• [Input material]
##############################
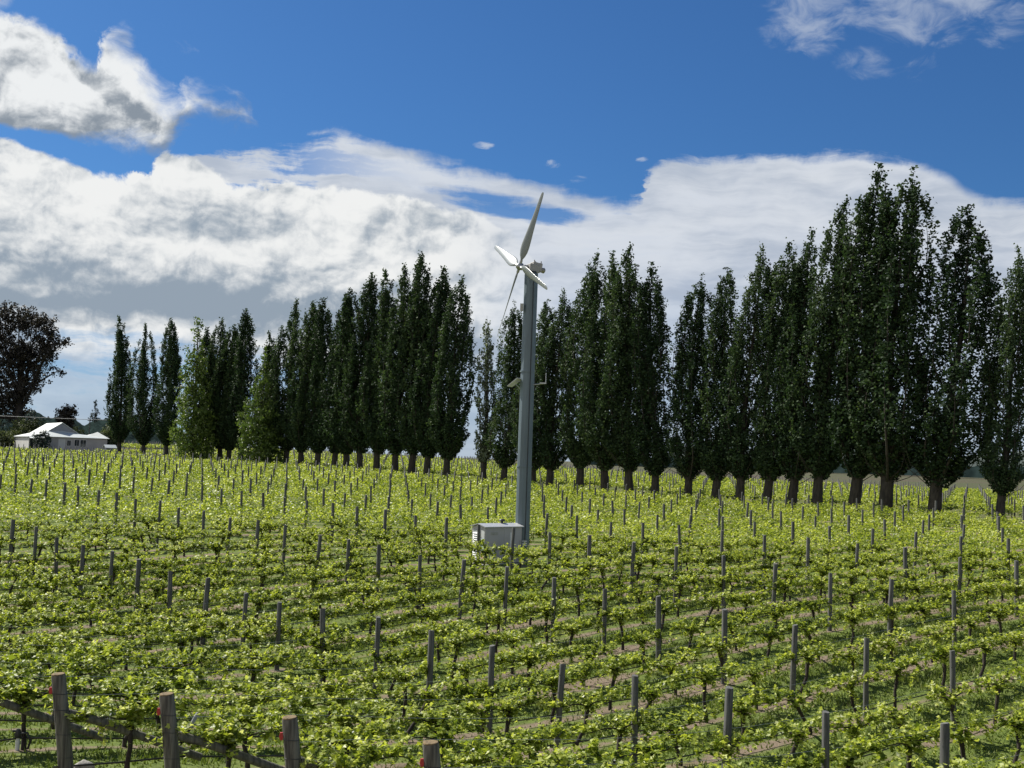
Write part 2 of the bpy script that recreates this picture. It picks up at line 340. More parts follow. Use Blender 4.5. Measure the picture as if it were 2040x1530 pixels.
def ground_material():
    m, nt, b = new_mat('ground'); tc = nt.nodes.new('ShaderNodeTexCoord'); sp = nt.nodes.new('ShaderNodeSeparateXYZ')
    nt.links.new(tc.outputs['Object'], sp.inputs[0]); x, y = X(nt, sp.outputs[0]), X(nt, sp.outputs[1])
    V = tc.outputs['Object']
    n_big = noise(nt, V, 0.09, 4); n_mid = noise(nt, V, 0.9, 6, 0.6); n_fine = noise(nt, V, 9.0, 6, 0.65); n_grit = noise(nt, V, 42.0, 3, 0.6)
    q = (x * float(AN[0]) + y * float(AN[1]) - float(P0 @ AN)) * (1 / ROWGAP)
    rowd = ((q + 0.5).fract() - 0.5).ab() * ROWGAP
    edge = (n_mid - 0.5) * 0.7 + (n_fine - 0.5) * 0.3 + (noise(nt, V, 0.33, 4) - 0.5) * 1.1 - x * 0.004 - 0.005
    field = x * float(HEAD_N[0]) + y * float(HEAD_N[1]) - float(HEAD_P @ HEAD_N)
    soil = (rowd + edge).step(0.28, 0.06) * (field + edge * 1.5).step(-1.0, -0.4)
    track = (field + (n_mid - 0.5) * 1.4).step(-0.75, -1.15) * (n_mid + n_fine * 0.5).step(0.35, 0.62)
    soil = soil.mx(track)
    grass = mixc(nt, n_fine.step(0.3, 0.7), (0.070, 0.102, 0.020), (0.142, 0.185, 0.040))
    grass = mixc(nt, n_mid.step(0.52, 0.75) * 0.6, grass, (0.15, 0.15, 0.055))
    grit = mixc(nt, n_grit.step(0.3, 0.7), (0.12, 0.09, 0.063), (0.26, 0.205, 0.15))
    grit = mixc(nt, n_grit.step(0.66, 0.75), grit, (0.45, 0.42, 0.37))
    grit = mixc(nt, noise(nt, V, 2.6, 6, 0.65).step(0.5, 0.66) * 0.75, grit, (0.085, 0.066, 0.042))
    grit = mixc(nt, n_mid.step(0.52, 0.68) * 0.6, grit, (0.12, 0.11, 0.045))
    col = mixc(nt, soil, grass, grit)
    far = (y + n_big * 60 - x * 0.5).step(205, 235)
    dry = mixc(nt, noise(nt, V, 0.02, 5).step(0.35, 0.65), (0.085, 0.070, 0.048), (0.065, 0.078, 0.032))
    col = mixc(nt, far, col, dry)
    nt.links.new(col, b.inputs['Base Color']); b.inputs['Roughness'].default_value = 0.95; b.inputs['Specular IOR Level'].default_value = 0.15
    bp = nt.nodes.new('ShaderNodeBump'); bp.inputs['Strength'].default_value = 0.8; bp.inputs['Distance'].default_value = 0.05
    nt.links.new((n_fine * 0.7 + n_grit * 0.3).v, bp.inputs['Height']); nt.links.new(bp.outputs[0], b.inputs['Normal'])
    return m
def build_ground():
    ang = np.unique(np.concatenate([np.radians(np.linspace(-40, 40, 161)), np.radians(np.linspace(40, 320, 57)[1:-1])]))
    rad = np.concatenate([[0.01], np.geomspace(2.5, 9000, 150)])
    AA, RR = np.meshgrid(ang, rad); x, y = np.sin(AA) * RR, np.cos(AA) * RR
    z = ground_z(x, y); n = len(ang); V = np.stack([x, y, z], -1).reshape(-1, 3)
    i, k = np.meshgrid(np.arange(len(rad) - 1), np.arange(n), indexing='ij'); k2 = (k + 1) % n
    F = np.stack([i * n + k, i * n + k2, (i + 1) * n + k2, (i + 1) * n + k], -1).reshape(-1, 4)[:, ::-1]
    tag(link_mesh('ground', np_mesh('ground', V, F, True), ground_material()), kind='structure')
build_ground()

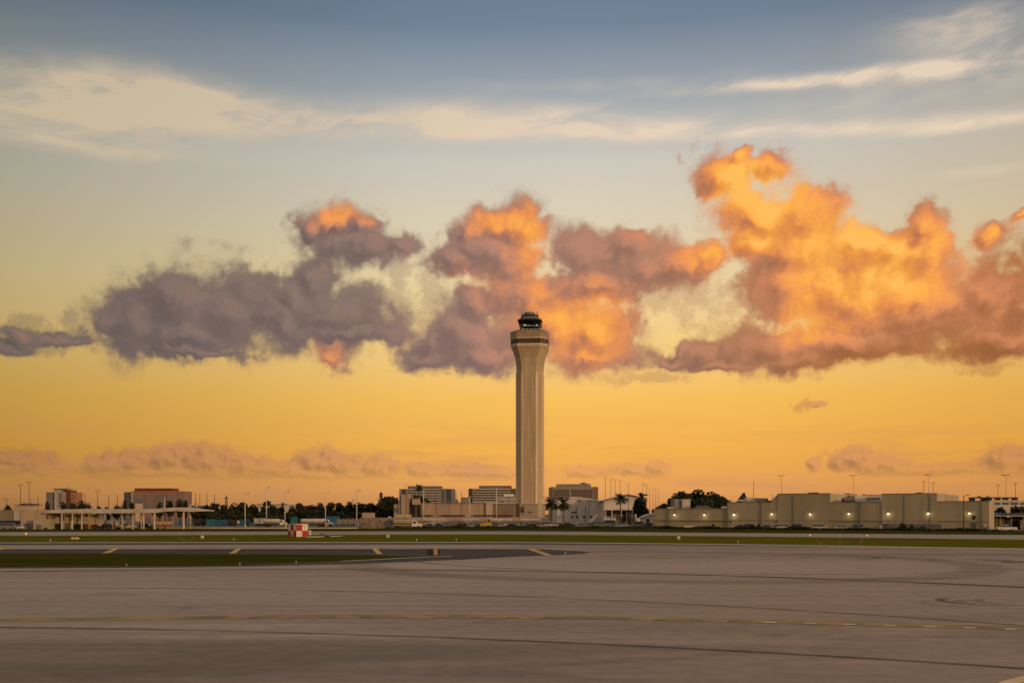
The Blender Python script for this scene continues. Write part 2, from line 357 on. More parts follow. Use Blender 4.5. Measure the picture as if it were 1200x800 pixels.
##############################
• [Short exercise]
Give back the whole listing as it stands, minus its pictures.

• [Written solution]
Write part 2 of the bpy script that recreates this picture. It picks up at line 340. More parts follow. Use Blender 4.5. Measure the picture as if it were 2040x1530 pixels.
def ground_material():
    m, nt, b = new_mat('ground'); tc = nt.nodes.new('ShaderNodeTexCoord'); sp = nt.nodes.new('ShaderNodeSeparateXYZ')
    nt.links.new(tc.outputs['Object'], sp.inputs[0]); x, y = X(nt, sp.outputs[0]), X(nt, sp.outputs[1])
    V = tc.outputs['Object']
    n_big = noise(nt, V, 0.09, 4); n_mid = noise(nt, V, 0.9, 6, 0.6); n_fine = noise(nt, V, 9.0, 6, 0.65); n_grit = noise(nt, V, 42.0, 3, 0.6)
    q = (x * float(AN[0]) + y * float(AN[1]) - float(P0 @ AN)) * (1 / ROWGAP)
    rowd = ((q + 0.5).fract() - 0.5).ab() * ROWGAP
    edge = (n_mid - 0.5) * 0.7 + (n_fine - 0.5) * 0.3 + (noise(nt, V, 0.33, 4) - 0.5) * 1.1 - x * 0.004 - 0.005
    field = x * float(HEAD_N[0]) + y * float(HEAD_N[1]) - float(HEAD_P @ HEAD_N)
    soil = (rowd + edge).step(0.28, 0.06) * (field + edge * 1.5).step(-1.0, -0.4)
    track = (field + (n_mid - 0.5) * 1.4).step(-0.75, -1.15) * (n_mid + n_fine * 0.5).step(0.35, 0.62)
    soil = soil.mx(track)
    grass = mixc(nt, n_fine.step(0.3, 0.7), (0.070, 0.102, 0.020), (0.142, 0.185, 0.040))
    grass = mixc(nt, n_mid.step(0.52, 0.75) * 0.6, grass, (0.15, 0.15, 0.055))
    grit = mixc(nt, n_grit.step(0.3, 0.7), (0.12, 0.09, 0.063), (0.26, 0.205, 0.15))
    grit = mixc(nt, n_grit.step(0.66, 0.75), grit, (0.45, 0.42, 0.37))
    grit = mixc(nt, noise(nt, V, 2.6, 6, 0.65).step(0.5, 0.66) * 0.75, grit, (0.085, 0.066, 0.042))
    grit = mixc(nt, n_mid.step(0.52, 0.68) * 0.6, grit, (0.12, 0.11, 0.045))
    col = mixc(nt, soil, grass, grit)
    far = (y + n_big * 60 - x * 0.5).step(205, 235)
    dry = mixc(nt, noise(nt, V, 0.02, 5).step(0.35, 0.65), (0.085, 0.070, 0.048), (0.065, 0.078, 0.032))
    col = mixc(nt, far, col, dry)
    nt.links.new(col, b.inputs['Base Color']); b.inputs['Roughness'].default_value = 0.95; b.inputs['Specular IOR Level'].default_value = 0.15
    bp = nt.nodes.new('ShaderNodeBump'); bp.inputs['Strength'].default_value = 0.8; bp.inputs['Distance'].default_value = 0.05
    nt.links.new((n_fine * 0.7 + n_grit * 0.3).v, bp.inputs['Height']); nt.links.new(bp.outputs[0], b.inputs['Normal'])
    return m
def build_ground():
    ang = np.unique(np.concatenate([np.radians(np.linspace(-40, 40, 161)), np.radians(np.linspace(40, 320, 57)[1:-1])]))
    rad = np.concatenate([[0.01], np.geomspace(2.5, 9000, 150)])
    AA, RR = np.meshgrid(ang, rad); x, y = np.sin(AA) * RR, np.cos(AA) * RR
    z = ground_z(x, y); n = len(ang); V = np.stack([x, y, z], -1).reshape(-1, 3)
    i, k = np.meshgrid(np.arange(len(rad) - 1), np.arange(n), indexing='ij'); k2 = (k + 1) % n
    F = np.stack([i * n + k, i * n + k2, (i + 1) * n + k2, (i + 1) * n + k], -1).reshape(-1, 4)[:, ::-1]
    tag(link_mesh('ground', np_mesh('ground', V, F, True), ground_material()), kind='structure')
build_ground()

The Blender Python script for this scene continues. Write part 2, from line 357 on. More parts follow. Use Blender 4.5. Measure the picture as if it were 1200x800 pixels.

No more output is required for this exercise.